OJK Akan Terbitkan Aturan Pelonggaran Pendirian Kantor Cabang Bank
Berita

OJK Akan Terbitkan Aturan Pelonggaran Pendirian Kantor Cabang Bank

Insentif atau pelonggaran itu diberikan OJK jika perbankan berhasil menekan rasio BOPO dan NIM.

Oleh:
NNP
Bacaan 2 Menit
OJK Akan Terbitkan Aturan Pelonggaran Pendirian Kantor Cabang Bank
Hukumonline

Otoritas Jasa Keuangan (OJK) berencana menerbitkan peraturan yang memberikan pemotongan alokasi modal inti untuk pendirian kantor cabang bagi bank yang mampu meningkatkan efisiensi. Rencananya, pada medio April 2016 ini, aturan dalam bentuk Peraturan OJK (POJK) akan diterbitkan.

Ketua Dewan Komisioner OJK Muliaman D Hadad mengatakan bahwa pelonggaran syarat pendirian kantor cabang bagi bank akan diturunkan sangat signifikan. “Itu mencapai 40-50 persen,” katanya di Jakarta, Jumat (8/4).
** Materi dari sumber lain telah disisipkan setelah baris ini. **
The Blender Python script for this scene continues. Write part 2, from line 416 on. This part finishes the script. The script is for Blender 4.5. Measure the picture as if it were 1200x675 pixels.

Lebih lanjut, bank yang mampu meningkatkan efisiensi, yakni menurunkan rasion Beban Operasional terhadap Pendapatan Operasional (BOPO) serta menurunkan level margin bunga bersih (Net Interest Margin/NIM) atau rasio Net Operating Margin (NOM) ke level tertentu akan diberikan alokasi modal inti antara 40-50 persen.

Sebagaimana diketahui, POJK Nomor 6/POJK.03/2016 tentang Kegiatan Usaha dan Jaringan Kantor Berdasarkan Modal Inti Bank mengatur bahwa perbankan tidak dapat melakukan pembukaan jaringan kantor yang baru apabila alokasi modal ini belum mencukupi. Dimana, Pasal 21 aturan itu mengatur bahwa OJK mempertimbangkan pencapaian tingkat efisiensi bank dalam menyetujui jumlah jaringan kantor yang direncanakan sesuai RBB yang diukur melalui BOPO dan NIM atau rasio NOM.
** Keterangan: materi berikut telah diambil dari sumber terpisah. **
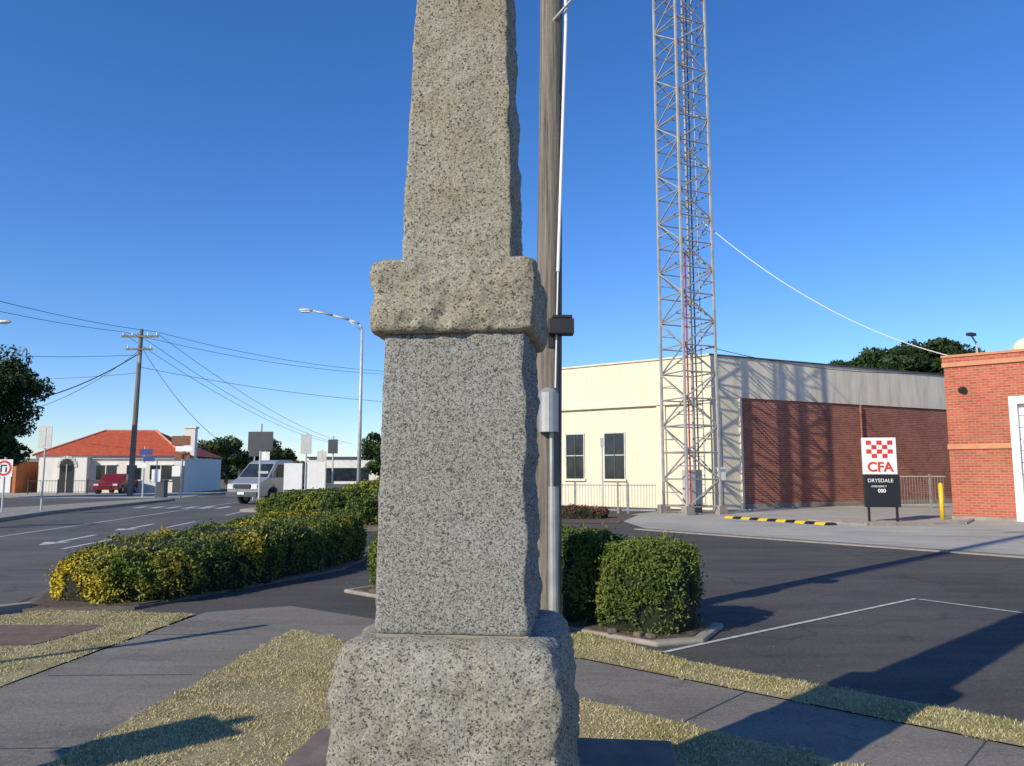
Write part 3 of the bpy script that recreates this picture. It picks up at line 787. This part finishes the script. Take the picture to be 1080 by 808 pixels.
sign('street_sign',-22.6,47.5,3.1,[(.1,2.6,2.95,.8,'blue'),(.3,2.2,2.5,.7,'blue'),(-.1,1.8,2.1,.6,'wp')],r=.05)
sign('shadow_post',-20.2,44,2.2,[(0,1.0,1.7,.5,'wp')])
sign('shadow_post',-10.1,31,3.5,[(0,2.42,3.18,1.0,'signback'),(.15,1.5,1.6,.4,'steelw')],r=.045)
sign('shadow_post',-7.65,33,3.1,[(0,2.35,2.95,.42,'signback')])
sign('shadow_post',-9.6,36,3.4,[(0,2.4,3.3,.5,'steelw')]); sign('shadow_post',-14,42,3.2,[(0,2.4,3.1,.6,'signback')])
sign('shadow_post',-16.6,52,3.0,[(0,2.2,2.9,.6,'wp')]); sign('shadow_post',-12.3,50,3.0,[(0,2.2,2.9,.6,'frame')])
sign('shadow_post',-6.0,4.9,2.6,[(0,2.0,2.5,.45,'wp')],rz=.8,r=.04)
sign('shadow_post',-4.45,2.5,2.1,[(0,1.55,2.05,.5,'wp')],rz=-.8,r=.06)  # unseen post and panel, added to cast the shadow on the front lawn
nb_=empty('notice_board',(-9.9,37,0),math.radians(4))
b=B('boards'); b.box((-.55,0,1.35),(.85,.06,1.25),M['wp']); b.box((.5,.1,1.4),(.95,.06,1.3),M['wp'])
for x in(-.97,-.13,.03,.97): b.box((x,.06,1.0),(.05,.05,2.0),M['steel'])
b.build(parent=nb_,bevel=.005)
b=B('bin'); b.box((-21.2,47,.5),(.5,.5,1.0),M['signback']); b.box((-21.2,47,1.03),(.56,.56,.08),M['dark']); b.build(bevel=.03)

# ------------------------------------------------------------ vehicles
def wheel(b,x,y,r=.35,w=.22):
    b.cyl((x-w/2,y,r),(x+w/2,y,r),r,r,M['tyre'],18); b.cyl((x-w/2-.01,y,r),(x+w/2+.01,y,r),r*.58,r*.58,M['steel'],12)
vn=empty('tray_truck',(-12.9,37.2,0),math.radians(-24))
b=B('cab')
xf=lambda z:.98 if z<1.25 else .98-(z-1.25)*.17
b.profile([(0,.38),(-.04,.75),(.04,1.02),(.62,1.27),(1.28,2.02),(1.5,2.12),(2.5,2.16),(2.62,2.0),(2.62,.42),(1.35,.42),(1.28,.72),(1.0,.85),(.7,.72),(.62,.4)],xf,M['silver'])
b.build(parent=vn,bevel=.04)
b=B('glazing')
def q3(pts,mt): b.poly(pts,M[mt])
def ws(y,z): 
    return xf(z)-.1
q3([(-ws(0,1.32),.655-.02,1.32),(ws(0,1.32),.655-.02,1.32),(ws(0,1.96),1.215-.02,1.96),(-ws(0,1.96),1.215-.02,1.96)],'glass')
for s in(-1,1):
    q3([(s*(xf(1.3)+.008),.95,1.3),(s*(xf(1.3)+.008),1.95,1.3),(s*(xf(1.92)+.008),1.95,1.92),(s*(xf(1.92)+.008),1.38,1.92)],'glass')
    b.box((s*1.13,.95,1.45),(.16,.1,.3),M['dark']); b.box((s*.74,-.02,.86),(.34,.1,.22),M['lens'])
b.box((0,-.06,.88),(.95,.06,.2),M['dark']); b.box((0,-.07,.5),(1.9,.12,.22),M['signback']); b.box((0,-.14,.55),(.4,.02,.12),M['wp'])
for s in(-1,1): wheel(b,s*.84,1.0); wheel(b,s*.84,4.5)
b.build(parent=vn)
b=B('tray'); b.box((0,4.2,.92),(2.05,3.0,.1),M['steel']); b.box((0,4.2,.66),(.8,3.4,.25),M['dark'])
for s in(-1,1): b.box((s*1.0,4.2,1.15),(.05,3.0,.36),M['green'])
b.box((0,5.68,1.15),(2.05,.05,.36),M['green']); b.box((0,2.78,1.55),(1.9,.08,1.15),M['dark'])
b.box((.1,3.9,1.45),(1.5,1.2,.8),simple('crate_tan',(.35,.22,.12),.8)); b.box((.0,5.0,1.3),(1.3,.8,.5),M['steel']); b.build(parent=vn,bevel=.01)
def car(loc,rz,paint):
    cr_=empty('parked_car',loc,rz)
    b=B('body'); xf2=lambda z:.86 if z<.95 else .86-(z-.95)*.35
    b.profile([(0,.3),(0,.65),(.15,.8),(1.1,.93),(1.75,1.4),(3.0,1.42),(3.75,.98),(4.3,.92),(4.4,.35)],xf2,paint); b.build(parent=cr_,bevel=.05)
    b=B('glazing')
    for s in(-1,1):
        b.poly([(s*(xf2(.97)+.01),1.3,.97),(s*(xf2(.97)+.01),3.5,.97),(s*(xf2(1.35)+.01),2.9,1.35),(s*(xf2(1.35)+.01),1.78,1.35)],M['glass'])
        wheel(b,s*.76,.85,.31); wheel(b,s*.76,3.5,.31)
    b.poly([(-.74,1.17,.98),(.74,1.17,.98),(.66,1.70,1.36),(-.66,1.70,1.36)],M['glass'])
    for s in(-1,1): b.box((s*.62,.02,.66),(.3,.08,.13),M['lens'])
    b.box((0,-.01,.5),(.8,.05,.14),M['dark'])
    b.build(parent=cr_)
car((-28.3,54.0,0),.15,M['carred'])

# ------------------------------------------------------------ trees
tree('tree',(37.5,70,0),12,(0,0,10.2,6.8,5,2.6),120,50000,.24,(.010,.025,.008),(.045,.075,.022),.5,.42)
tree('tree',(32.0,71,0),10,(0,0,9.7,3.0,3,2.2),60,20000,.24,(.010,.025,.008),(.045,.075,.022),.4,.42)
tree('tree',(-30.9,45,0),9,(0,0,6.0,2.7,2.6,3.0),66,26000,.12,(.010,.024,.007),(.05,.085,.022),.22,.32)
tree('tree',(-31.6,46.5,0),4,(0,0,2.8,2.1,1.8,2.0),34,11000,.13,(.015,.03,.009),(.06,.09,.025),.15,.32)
tree('tree',(-10.2,60,0),5,(0,0,2.9,1.3,1.3,1.7),36,9000,.12,(.02,.045,.012),(.07,.12,.03),.14,.34)
tree('tree',(-34,92,0),6,(0,0,3.5,3.2,3,2.2),50,12000,.2,(.03,.05,.02),(.09,.12,.04),.25,.36)
tree('tree',(-30,96,0),6,(0,0,3.3,2.8,3,2.0),46,10000,.2,(.02,.04,.015),(.07,.10,.035),.25,.36)
lv=[]
for i in range(26000):
    x=U(-190,190); h=3.2+2.6*noise.noise(Vector((x*.05,0,0)))+1.6*noise.noise(Vector((x*.35,3,0)))
    if x>60: h+=1
    z=h*(R()**.7); y=150+U(-4,4)
    lv.append((Vector((x,y,max(.2,z))),rndn(),U(.3,.7),mixc((.025,.04,.018),(.08,.10,.04),max(0,min(1,z/5+U(-.2,.2))))))
e=empty('distant_trees'); leaf_object('foliage',lv,e)
b=B('masses')
for i in range(60):
    x=-190+i*6.4; b.sph((x,153,1.2),2.6,M['core'],8,6,(1.6,.8,.75+.3*R()))
b.build(parent=e)
b=B('distant_shop'); b.box((-21,100,1.6),(9,6,3.2),M['whitew']); b.box((-21,96.95,1.2),(6,.1,1.6),M['glass']); b.box((-21,100,3.3),(9.4,6.6,.2),M['signback']); b.build()
b=B('distant_shop'); b.box((-8,85,1.5),(8,6,3.0),M['cream2']); b.box((-8,81.9,3.1),(8.4,.6,.3),M['steelw']); b.box((-8,81.95,1.2),(5,.08,1.5),M['glass']); b.build()
print('done')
Selain itu, Pasal 29 masih dari aturan yang sama mengatur bahwa OJK dapat memberikan persetujuan atau penolakan kepada bank untuk melakukan pembukaan jaringan kantor bank di wilayah tertentu berdasarkan pertimbangan tertentu, antara lain persaingan yang sehat, upaya pemerataan pembangunan, dan perluasan akses keuangan bagi masyarakat berpenghasilan rendah dan produkif (financial inclusion).

Dikatakan Muliaman, insentif yang diberikan OJK ini sekaligus untuk mendorong perbankan agar memunculkan produk-produk baru. Jika rasio BOPO berhasil diturunkan, maka secara tidak langsung hal itu akan berimbas terhadap turunnya NIM. Sebab, saat ini BOPO dan NIM perbankan di Indonesia cukup tinggi bila dibandingkan dengan negera lain se-kawasan ASEAN. Dampaknya, perbankan memasang suku bunga kredit yang tinggi untuk mendompleng BOPO dan NIM yang membengkak.
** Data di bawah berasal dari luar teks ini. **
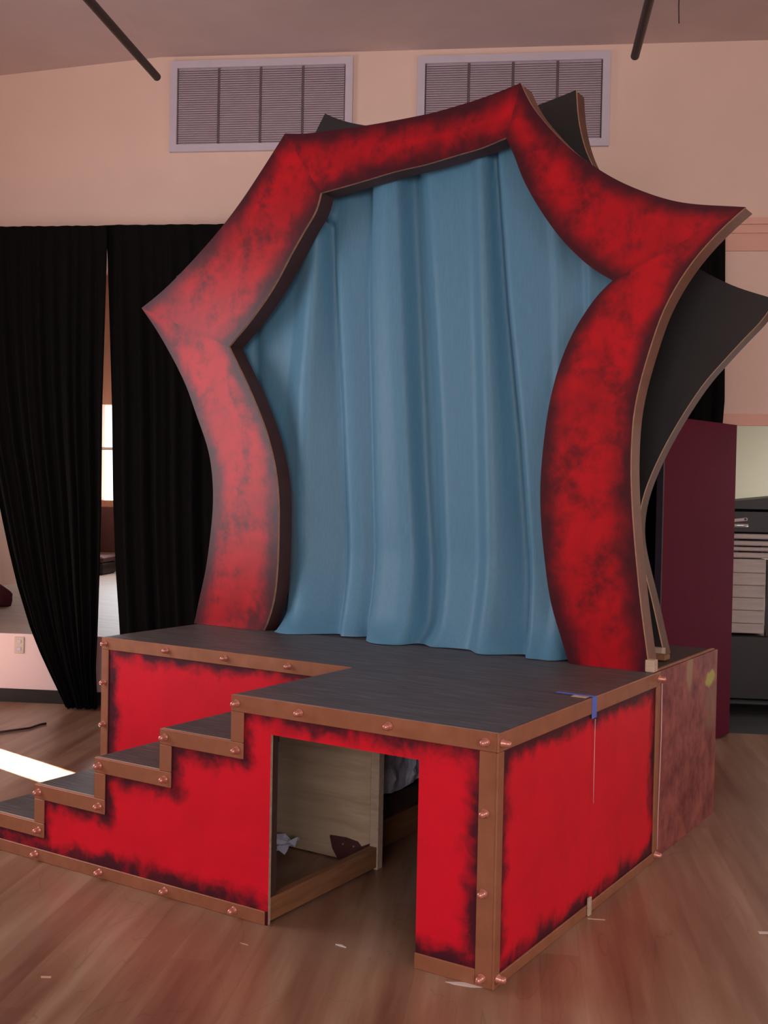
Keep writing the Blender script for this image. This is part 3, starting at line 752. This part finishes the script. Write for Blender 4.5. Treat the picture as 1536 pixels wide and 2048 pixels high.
Y2 = 2.15
O2 = [[(470, 1236), (468, 1100), (455, 950), (430, 800), (395, 660), (352, 553)],
      [(352, 553), (440, 490), (530, 400), (600, 320), (650, 227)],
      [(650, 227), (684, 241), (738, 252), (840, 262), (950, 250), (1073, 211), (1152, 180)],
      [(1152, 180), (1155, 229), (1163, 273), (1180, 322), (1230, 405), (1300, 480), (1393, 535), (1431, 555), (1475, 575), (1550, 598)],
      [(1550, 612), (1529, 635), (1493, 671), (1448, 720), (1408, 765), (1372, 818), (1348, 857), (1322, 905), (1300, 953), (1283, 1002), (1275, 1060), (1281, 1110), (1303, 1200), (1319, 1272), (1328, 1312)]]
O2[4][0] = (1550, 598)
I2 = [[(590, 1245), (592, 1100), (585, 950), (570, 830), (530, 730), (520, 640)],
      [(520, 640), (590, 570), (640, 500), (680, 430), (715, 370)],
      [(715, 370), (800, 365), (900, 355), (1000, 335), (1040, 325)],
      [(1040, 325), (1060, 390), (1110, 470), (1170, 540), (1260, 600)],
      [(1260, 600), (1220, 660), (1180, 740), (1150, 830), (1130, 930), (1130, 1030), (1140, 1130), (1160, 1230), (1175, 1300)]]
ba = empty('star_arch', (-1.46, Y2, H), 'black painted spiked arch standing behind the red one on the rear box', 'arch')
MT['back_edge'] = plain('back_arch_edge_brown', lin(94, 62, 46), .55, .0, .15, 10)
arch(ba, O2, I2, Y2, .12, 'arch_black', 'frame_edge_in', 'back_edge')
ft = onz(1325, 1310, H)
box('foot_block', ft.x-.05, ft.x+.05, Y2-.05, Y2-.001, H+.005, H+.055, 'pale_wood', ba, .004)
box('foot_plate', ft.x-.04, ft.x+.09, Y2-.13, Y2-.051, H+.005, H+.03, 'raw_timber', ba, .003)

# ================================================================== BLUE CURTAIN
YC = Y1+.135+.075
def midpoly():
    P = []
    for so_, si_ in zip(O_, I_):
        A = catmull([ony(px, py, Y1) for px, py in so_], 24); B = catmull([ony(px, py, Y1) for px, py in si_], 24)
        P += [((a_.x*.45+b_.x*.55), (a_.z*.45+b_.z*.55)) for a_, b_ in zip(A, B)][:-1 if so_ is not O_[-1] else None]
    return P
POLY = midpoly()
def inside(x, z):
    c_ = False; n = len(POLY)
    for i in range(n):
        (x0, z0), (x1, z1) = POLY[i], POLY[(i+1) % n]
        if (z0 > z) != (z1 > z) and x < (x1-x0)*(z-z0)/(z1-z0)+x0: c_ = not c_
    return c_
def cline(pts):                               # zoom-crop points to (z, x) on the curtain plane
    return sorted((ony(440+x*.5274, 260+y*.5274, YC).z, ony(440+x*.5274, 260+y*.5274, YC).x) for x, y in pts)
LN = {'C0': cline([(133, 700), (140, 950), (250, 1450)]),
      'R1': cline([(400, 260), (365, 700), (340, 1000), (330, 1500), (365, 1900)]),
      'E1': cline([(415, 240), (430, 600), (448, 1000), (470, 1500), (480, 1950)]),
      'E2': cline([(572, 220), (562, 650), (575, 1200), (590, 1950)]),
      'E3': cline([(695, 160), (715, 650), (742, 1300), (780, 1950)]),
      'R4': cline([(765, 160), (795, 650), (820, 1100), (850, 1950)]),
      'R5': cline([(1010, 100), (1024, 650), (1040, 1300), (1050, 1950)]),
      'E6': cline([(1045, 100), (1085, 650), (1135, 1150), (1190, 1950)]),
      'R7': cline([(1270, 300), (1290, 600), (1300, 1950)]),
      'R8': cline([(1400, 500), (1405, 700), (1410, 1950)])}
def prof(z):
    g = lambda k_: interp(LN[k_], z)
    T = [(-3.2, 0), (g('C0')-.05, .005), (g('C0'), -.012), (g('C0')+.06, .004), (g('R1')-.16, .0), (g('R1')-.03, .034), (g('R1')+.02, .030),
         (g('E1')-.03, -.052), (g('E1')+.02, -.008), (g('E1')+.10, -.014), (g('E2')-.03, -.046), (g('E2')+.025, .012), (g('E2')+.10, .026), (g('E3')-.10, .030),
         (g('E3')-.005, .024), (g('E3')+.015, -.040), (g('R4')-.04, -.036), (g('R4')+.04, .004), (g('R5')-.10, .0), (g('R5')-.02, .034), (g('R5')+.02, .034),
         (g('E6')-.03, -.046), (g('E6')+.025, .012), (g('E6')+.20, .004), (g('R7')-.05, .0), (g('R7'), .012), (g('R7')+.06, -.004), (g('R8')-.03, -.008), (g('R8'), .012), (g('R8')+.05, .0), (.6, 0)]
    T = sorted(T); return T
NXc, NZc = 270, 110
x0c, x1c = -3.05, .12; z0c, z1c = H+.004, 3.72
Vc, Fcc = [], []
for j in range(NZc+1):
    s = j/NZc; z = z0c+(z1c-z0c)*s**1.25
    T = prof(z); xs = [x0c+(x1c-x0c)*i/NXc for i in range(NXc+1)]; hs = [interp(T, x) for x in xs]
    for _ in range(3): hs = [hs[0]]+[(hs[i-1]+2*hs[i]+hs[i+1])/4 for i in range(1, NXc)]+[hs[-1]]
    dep = max(0, 1-(z-z0c)/.5); fl_ = dep**1.6
    hem = max(0, 1-(z-z0c)/.14)**2
    for i, x in enumerate(xs):
        win = max(0, min(1, (x+2.36)/.12))*max(0, min(1, (-.40-x)/.12)); win = win*win*(3-2*win)
        fwdv = hs[i]*1.75*(1+.25*dep)+win*fl_*.13+win*hem*(.03+.03*math.sin(x*8.3+1)+.012*math.sin(x*19))
        zz = z+win*hem*.010*math.sin(x*23) if j else z0c
        Vc.append((x+.025*hem*math.sin(x*6), YC-fwdv, max(z0c, zz)))
m = NXc+1
for j in range(NZc):
    for i in range(NXc):
        q = (j*m+i, j*m+i+1, (j+1)*m+i+1, (j+1)*m+i)
        cx = sum(Vc[k_][0] for k_ in q)/4; cz = sum(Vc[k_][2] for k_ in q)/4
        if inside(cx, max(cz, H+.03)): Fcc.append(q)
used = sorted({i for f in Fcc for i in f}); rm = {o: n for n, o in enumerate(used)}
Vc = [Vc[i] for i in used]; Fcc = [tuple(rm[i] for i in f) for f in Fcc]
bc = tag(add('blue_curtain', Vc, Fcc, 'blue', None, True), 'blue satin curtain hanging in loose folds inside the red arch', 'curtain')
# the cloth hangs from a batten hidden behind the top of the arch
# ================================================================== SMALL THINGS
def flat(name, pts3, th, mat, parent=None):
    n = len(pts3); V = [Vector(p) for p in pts3]+[Vector(p)+Vector((0, 0, th)) for p in pts3]
    return add(name, V, [tuple(range(n)), tuple(range(2*n-1, n-1, -1))]+[(i, (i+1) % n, (i+1) % n+n, i+n) for i in range(n)], mat, parent)
# tape across the seam of the two platforms
e = empty('masking_tape', (-.05, DS, H), 'blue masking tape folded over the deck edge at the seam', 'tape')
box('top_piece', -.16, TT, DS-.012, DS+.016, H+.0025, H+.0038, 'tape_blue', e)
box('side_piece', TT+.0004, TT+.0018, DS-.028, DS+.022, H-.085, H+.0038, 'tape_blue', e)
box('tan_piece', -.075, -.01, DS-.05, DS-.013, H+.0015, H+.003, 'tape_tan', e)
# strings along the seams
tag(tube('hanging_string', [(TT+.004, DS+.002, H-.09), (TT+.004, DS+.001, .6), (TT+.004, DS+.002, .46)], .0016, 'string', None, 6), 'short pale string hanging below the blue tape on the red end', 'string')
tag(tube('hanging_string', [(.008, D1+.022, H-.06), (.009, D1+.024, .6), (.009, D1+.016, .4), (.009, D1+.006, .22), (.012, D1-.004, .05)], .003, 'string', None, 6), 'long pale string hanging down beside the mottled rear box', 'string')
tag(box('wood_shim', TT+.001, TT+.012, DS-.035, DS-.008, .0, .075, 'pale_wood', None, .002), 'small pale wooden shim at the foot of the platform seam', 'shim')
def scrap(name, px, py, pts, mat, label, cat, th=.0015):
    c_ = onz(px, py, 0)
    r_ = Vector((RT.x, RT.y, 0)).normalized(); f_ = Vector((FW.x, FW.y, 0)).normalized()
    return tag(flat(name, [c_+r_*u+f_*v_+Vector((0, 0, .0006)) for u, v_ in pts], th, mat), label, cat)
scrap('paper_scrap', 925, 1970, [(-.06, .02), (-.03, .0), (.03, -.02), (.07, -.02), (.06, .0), (0, .02)], 'paper', 'torn white paper scrap under the front corner of the platform', 'paper')
scrap('wood_chip', 488, 1889, [(-.016, .012), (.014, -.006), (.018, -.012), (-.008, .004)], 'splinter', 'pale wood chip on the floor before the doorway, nearer the steps', 'wood chip', .003)
scrap('wood_chip', 681, 1893, [(-.02, .014), (.004, .012), (.022, -.014), (.004, -.004)], 'paper', 'pale wood chip on the floor centred before the doorway', 'wood chip', .003)
scrap('wood_chip', 1190, 1839, [(-.03, .006), (.04, -.004), (.04, -.008), (-.03, .0)], 'splinter', 'thin splinter on the floor beside the wooden shim', 'wood chip', .003)
scrap('paper_scrap', 1527, 1866, [(-.02, .012), (.03, .012), (.03, -.012), (-.02, -.01)], 'paper', 'small white paper scrap on the floor at the right edge', 'paper')
scrap('wood_chip', 92, 1955, [(-.02, .006), (.016, .006), (.02, -.006), (-.016, -.006)], 'splinter', 'pale wood chip on the bare floor at lower left', 'wood chip', .002)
Insentif itu, kata Muliaman, akan rampung paling lambat pertengahan April 2016. Rencana ini sedikit terlambat dari rencana awal yang diperkirakan sudah bisa diterbitkan akhir Maret 2016 kemarin. “Jika BOPO turun ke level tertentu dapat diskon besar. Turunnya lebih besar lagi dapat diskon lebih besar lagi pelonggaran syarat pendirian kantor cabang,” tutupnya.

Sementara itu, merujuk dari riset Henan Putihrai (HP Financial) tanggal 11 April 2016, disebutkan bahwa bank yang mampu menurunkan rasio BOPO dan NIM ke level tertentu mestinya akan memberikan insentif positif terhadap sektor perbankan, terutama bagi bank-bank yang berencana meningkatkan ekspansinya. Insentif modal tersebut diharapkan dapat menekan cost of fund perbankan yang tinggi sehingga diharapkan dapat memberikan kelonggaran bagi bank untuk menurunkan suku bunga kredit.

Lebih lanjut, rata-rata BOPO bank umum konvensional per Januari 2016 sebesar 84,84 persen (naik 271 bps yoy). Sementara, rata-rata NIM 5,63 persen (naik 139 bps yoy). “Upaya pemerintah untuk mendorong peningkatan efisiensi perbankan melalui pemberian insentif dengan menekan BOPO dan NIM mestinya memberikan sentiment positif,” tulisnya sebagaimana dikutip dari analsia HP Financial, Senin (11/4).